Monday, January 04, 2016

The Wounded One

She would never sing again. Once she had sung all the time as she moved through her days, as she went about the tasks that were her choice and her pleasure. She was the daughter of a king, how could she not be glad? She was the daughter of the Sweet Singer of Israel, David himself, how could the music of her people not be the music of her heart? She was young, and a princess; she knew that she was beautiful and had believed that she was loved.

But no more. Never again would there be joy, or beauty or laughter in her heart. Never again would she believe any words of love. She had wept enough to water all the deserts of the wilderness, and it had availed her nothing. Nothing could wash such a wound, nothing could ever be right or beautiful again. She had learned that love vanishes when you are besmirched, that words of love are an empty lie that covers, for a season, one man’s lust and another’s indifference. She had been a princess, a sister and a daughter, now she was only the empty shell that held a gaping, repulsive wound.

She had never dreamt that her half-brother hid such treachery in his heart. How could she, when the very idea was an abomination in Israel? But he had played it cunningly, claiming to be sick and asking that his sister cook for him and serve him personally. Alone with him, doing what seemed a simple kindness, she had found herself seized and overpowered and brutally raped. It was an absolute violation of body and soul, and when she had begged him afterwards to marry her, so that at least she could retain some shreds of honour and dignity, he had utterly repudiated her. Like a man who comes hungry to the table, fiercely desiring his food, then, when his appetite is satisfied, regards the leavings on his plate with disgust, something fit only for the servants to remove, so had he treated her. He had lusted after her with a frenzy that was like a sickness in his bones, but when he had used her and abused her to the full reach of his depravity, he no longer wanted her. She was no longer the beautiful, inviolate princess; she was broken, bruised and soiled, worse than a common whore, and he loathed the very thing he had made her to become and drove her from his presence.
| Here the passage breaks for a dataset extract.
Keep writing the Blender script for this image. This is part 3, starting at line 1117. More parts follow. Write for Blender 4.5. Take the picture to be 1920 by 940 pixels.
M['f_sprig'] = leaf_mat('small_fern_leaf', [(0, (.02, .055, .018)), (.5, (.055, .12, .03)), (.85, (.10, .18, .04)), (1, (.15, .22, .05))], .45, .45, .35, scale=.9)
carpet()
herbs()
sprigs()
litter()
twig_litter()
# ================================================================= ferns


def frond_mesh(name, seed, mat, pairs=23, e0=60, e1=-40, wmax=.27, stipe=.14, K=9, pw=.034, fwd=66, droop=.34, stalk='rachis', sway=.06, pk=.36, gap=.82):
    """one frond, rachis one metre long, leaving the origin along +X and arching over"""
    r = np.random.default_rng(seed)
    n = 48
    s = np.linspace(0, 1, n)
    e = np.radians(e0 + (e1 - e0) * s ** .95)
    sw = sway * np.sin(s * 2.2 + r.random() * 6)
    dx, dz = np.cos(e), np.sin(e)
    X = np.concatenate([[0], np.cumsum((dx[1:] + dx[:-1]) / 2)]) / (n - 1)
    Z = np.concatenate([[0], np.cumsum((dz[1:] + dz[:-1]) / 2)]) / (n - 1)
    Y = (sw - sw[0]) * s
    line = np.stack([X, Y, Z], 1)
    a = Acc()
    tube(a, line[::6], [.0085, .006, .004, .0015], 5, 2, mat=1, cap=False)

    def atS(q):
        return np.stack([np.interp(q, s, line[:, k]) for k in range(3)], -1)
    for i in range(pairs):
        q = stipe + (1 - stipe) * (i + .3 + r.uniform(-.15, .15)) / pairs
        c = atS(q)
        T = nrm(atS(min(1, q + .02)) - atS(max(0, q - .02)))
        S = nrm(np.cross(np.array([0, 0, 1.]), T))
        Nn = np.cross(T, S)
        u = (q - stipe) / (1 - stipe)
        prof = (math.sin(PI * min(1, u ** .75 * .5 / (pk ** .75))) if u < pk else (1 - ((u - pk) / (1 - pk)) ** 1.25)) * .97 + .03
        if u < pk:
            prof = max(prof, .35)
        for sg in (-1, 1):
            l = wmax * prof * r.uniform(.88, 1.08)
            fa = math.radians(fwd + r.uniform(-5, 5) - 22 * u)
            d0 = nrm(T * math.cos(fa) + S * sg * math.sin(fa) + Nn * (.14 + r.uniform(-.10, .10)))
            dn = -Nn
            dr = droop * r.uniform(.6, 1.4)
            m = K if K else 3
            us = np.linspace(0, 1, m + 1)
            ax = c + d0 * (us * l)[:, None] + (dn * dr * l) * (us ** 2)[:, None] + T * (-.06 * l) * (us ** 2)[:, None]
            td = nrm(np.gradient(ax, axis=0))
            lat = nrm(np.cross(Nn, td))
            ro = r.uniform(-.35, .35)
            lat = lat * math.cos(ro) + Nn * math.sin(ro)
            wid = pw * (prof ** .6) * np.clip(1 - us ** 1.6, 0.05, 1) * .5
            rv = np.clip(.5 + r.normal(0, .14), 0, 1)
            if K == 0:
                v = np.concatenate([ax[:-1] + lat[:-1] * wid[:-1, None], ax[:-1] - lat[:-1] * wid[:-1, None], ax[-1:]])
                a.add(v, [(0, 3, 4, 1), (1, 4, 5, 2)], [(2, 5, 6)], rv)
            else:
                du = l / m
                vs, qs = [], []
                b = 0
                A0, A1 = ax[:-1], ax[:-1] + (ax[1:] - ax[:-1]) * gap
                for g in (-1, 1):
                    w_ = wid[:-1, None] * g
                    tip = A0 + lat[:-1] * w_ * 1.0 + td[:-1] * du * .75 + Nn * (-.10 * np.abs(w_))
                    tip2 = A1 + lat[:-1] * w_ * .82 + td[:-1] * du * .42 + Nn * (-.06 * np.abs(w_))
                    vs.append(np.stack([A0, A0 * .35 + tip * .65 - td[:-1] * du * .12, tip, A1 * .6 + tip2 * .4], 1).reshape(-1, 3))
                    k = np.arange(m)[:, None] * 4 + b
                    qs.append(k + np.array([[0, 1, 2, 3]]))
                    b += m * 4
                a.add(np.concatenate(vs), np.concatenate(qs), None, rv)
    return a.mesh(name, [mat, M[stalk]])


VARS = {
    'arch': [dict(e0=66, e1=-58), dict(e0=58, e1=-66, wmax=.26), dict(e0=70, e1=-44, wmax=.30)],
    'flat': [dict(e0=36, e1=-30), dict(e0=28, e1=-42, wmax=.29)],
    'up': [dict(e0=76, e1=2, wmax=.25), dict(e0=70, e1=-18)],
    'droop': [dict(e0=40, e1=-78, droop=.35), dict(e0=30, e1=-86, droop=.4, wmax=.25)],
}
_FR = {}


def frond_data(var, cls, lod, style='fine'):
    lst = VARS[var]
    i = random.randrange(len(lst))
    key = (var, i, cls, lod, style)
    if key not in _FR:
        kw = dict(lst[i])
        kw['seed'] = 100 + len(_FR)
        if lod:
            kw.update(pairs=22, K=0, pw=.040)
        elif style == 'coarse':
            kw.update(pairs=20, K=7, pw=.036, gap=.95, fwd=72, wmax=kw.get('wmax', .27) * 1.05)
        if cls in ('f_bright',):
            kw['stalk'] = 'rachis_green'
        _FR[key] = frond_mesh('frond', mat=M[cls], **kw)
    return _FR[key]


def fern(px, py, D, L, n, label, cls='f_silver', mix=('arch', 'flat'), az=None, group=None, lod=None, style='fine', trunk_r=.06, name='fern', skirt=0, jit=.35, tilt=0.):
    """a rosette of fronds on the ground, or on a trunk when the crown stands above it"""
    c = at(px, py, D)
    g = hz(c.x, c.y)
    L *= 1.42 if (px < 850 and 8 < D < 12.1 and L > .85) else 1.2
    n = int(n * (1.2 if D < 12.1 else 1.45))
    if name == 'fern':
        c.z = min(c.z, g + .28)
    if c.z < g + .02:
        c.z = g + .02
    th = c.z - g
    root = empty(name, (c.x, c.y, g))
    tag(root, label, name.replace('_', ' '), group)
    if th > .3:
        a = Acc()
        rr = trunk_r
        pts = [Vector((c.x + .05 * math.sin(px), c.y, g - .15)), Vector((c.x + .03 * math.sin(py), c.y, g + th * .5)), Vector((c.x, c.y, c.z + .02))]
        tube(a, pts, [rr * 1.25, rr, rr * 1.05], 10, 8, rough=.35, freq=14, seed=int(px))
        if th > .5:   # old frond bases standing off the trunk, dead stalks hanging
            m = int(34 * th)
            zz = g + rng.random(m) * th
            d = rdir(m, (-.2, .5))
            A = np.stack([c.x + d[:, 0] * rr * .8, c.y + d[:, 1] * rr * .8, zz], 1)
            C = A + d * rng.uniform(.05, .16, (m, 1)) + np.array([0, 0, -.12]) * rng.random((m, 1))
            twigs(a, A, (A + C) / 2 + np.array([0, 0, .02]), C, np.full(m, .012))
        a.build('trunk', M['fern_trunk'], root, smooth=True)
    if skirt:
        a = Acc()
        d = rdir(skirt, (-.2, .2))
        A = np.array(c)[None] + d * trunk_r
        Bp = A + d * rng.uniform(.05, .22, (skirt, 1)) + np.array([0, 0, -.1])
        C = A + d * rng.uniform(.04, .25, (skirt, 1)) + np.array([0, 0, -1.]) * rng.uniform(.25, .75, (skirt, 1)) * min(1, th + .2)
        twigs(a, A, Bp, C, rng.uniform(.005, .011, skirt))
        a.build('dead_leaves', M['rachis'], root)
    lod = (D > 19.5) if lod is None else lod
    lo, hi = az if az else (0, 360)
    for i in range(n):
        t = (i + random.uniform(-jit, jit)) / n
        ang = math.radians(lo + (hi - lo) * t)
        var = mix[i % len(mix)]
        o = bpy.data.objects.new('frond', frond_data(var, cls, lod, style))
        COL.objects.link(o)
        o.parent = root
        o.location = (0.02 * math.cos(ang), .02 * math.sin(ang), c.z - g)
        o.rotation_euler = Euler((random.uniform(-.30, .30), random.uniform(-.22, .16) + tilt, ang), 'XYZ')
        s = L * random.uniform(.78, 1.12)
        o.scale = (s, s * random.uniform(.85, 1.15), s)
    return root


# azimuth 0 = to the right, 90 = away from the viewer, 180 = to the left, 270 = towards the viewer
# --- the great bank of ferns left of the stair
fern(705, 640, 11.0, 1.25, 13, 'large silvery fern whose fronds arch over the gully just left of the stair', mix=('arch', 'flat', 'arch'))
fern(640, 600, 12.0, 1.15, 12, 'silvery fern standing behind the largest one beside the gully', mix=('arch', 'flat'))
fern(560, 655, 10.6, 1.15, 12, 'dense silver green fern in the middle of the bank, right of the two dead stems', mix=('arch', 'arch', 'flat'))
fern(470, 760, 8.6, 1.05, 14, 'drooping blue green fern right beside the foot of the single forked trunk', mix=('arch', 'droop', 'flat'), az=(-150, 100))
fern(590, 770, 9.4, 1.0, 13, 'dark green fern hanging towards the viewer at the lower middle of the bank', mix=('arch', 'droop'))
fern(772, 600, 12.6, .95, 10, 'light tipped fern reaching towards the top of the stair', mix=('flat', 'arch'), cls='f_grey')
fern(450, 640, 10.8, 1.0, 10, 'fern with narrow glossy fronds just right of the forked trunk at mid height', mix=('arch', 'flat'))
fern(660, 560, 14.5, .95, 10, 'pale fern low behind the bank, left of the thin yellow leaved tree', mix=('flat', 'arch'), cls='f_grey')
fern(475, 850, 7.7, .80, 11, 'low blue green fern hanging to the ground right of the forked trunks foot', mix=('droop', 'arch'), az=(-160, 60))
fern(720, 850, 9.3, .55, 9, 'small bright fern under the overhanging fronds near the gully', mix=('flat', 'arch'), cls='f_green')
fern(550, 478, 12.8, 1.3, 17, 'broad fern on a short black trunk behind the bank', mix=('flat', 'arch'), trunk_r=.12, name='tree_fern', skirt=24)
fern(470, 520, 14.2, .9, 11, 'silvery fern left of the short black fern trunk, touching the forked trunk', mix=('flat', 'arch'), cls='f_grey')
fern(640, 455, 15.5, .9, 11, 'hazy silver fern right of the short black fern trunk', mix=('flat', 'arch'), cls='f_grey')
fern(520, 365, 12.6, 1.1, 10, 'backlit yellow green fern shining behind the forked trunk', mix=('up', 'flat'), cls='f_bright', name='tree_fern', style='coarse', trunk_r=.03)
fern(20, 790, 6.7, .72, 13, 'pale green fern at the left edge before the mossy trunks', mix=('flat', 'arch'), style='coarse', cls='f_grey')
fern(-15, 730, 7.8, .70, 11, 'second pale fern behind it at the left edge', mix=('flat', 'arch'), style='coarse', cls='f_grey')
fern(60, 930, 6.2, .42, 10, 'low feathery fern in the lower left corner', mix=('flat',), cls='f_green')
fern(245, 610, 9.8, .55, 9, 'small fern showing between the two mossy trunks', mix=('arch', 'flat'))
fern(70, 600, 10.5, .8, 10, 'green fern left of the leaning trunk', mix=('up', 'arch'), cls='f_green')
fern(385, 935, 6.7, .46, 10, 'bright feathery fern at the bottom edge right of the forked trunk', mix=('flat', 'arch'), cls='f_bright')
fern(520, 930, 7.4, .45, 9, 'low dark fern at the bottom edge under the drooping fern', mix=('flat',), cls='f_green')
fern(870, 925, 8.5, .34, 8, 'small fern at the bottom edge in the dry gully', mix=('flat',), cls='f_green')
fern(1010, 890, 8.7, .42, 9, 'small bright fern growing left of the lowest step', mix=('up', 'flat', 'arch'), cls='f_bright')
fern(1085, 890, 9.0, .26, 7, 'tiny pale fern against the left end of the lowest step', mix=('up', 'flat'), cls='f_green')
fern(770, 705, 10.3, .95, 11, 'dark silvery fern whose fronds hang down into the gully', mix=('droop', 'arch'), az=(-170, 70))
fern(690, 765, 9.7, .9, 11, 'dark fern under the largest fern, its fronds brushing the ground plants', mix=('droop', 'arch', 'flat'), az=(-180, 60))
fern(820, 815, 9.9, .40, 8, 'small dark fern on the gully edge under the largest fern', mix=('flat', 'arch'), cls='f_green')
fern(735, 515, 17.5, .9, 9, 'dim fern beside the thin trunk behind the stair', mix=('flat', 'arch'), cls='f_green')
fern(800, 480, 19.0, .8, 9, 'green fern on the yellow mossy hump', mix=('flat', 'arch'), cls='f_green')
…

And that was not the ultimate betrayal. Surely, she had thought, her father would avenge her injury and restore her honour? She had not understood his weakness, his indulgence towards a son who had done evil, his unwillingness to take a stand in his own family when it needed to be taken. He ignored her plight and offered no consolation, no concern at all for the injustice she had endured. She was nobody, she was nothing, and the God whose praise she had once sung so joyfully, now seemed very far away. Her whole life was reduced to darkness and despair.

She did not know, she could not know, that God Himself is on the side of the broken and abused. She did not know that the day would come when God H9imself would be the victim of man’s most vicious cruelty. She did not know that, unlike her father, God would not stay remote from His suffering children, but would take their place to walk into the very depths of Hell to deliver them all. She did not know how deeply and eternally she was loved.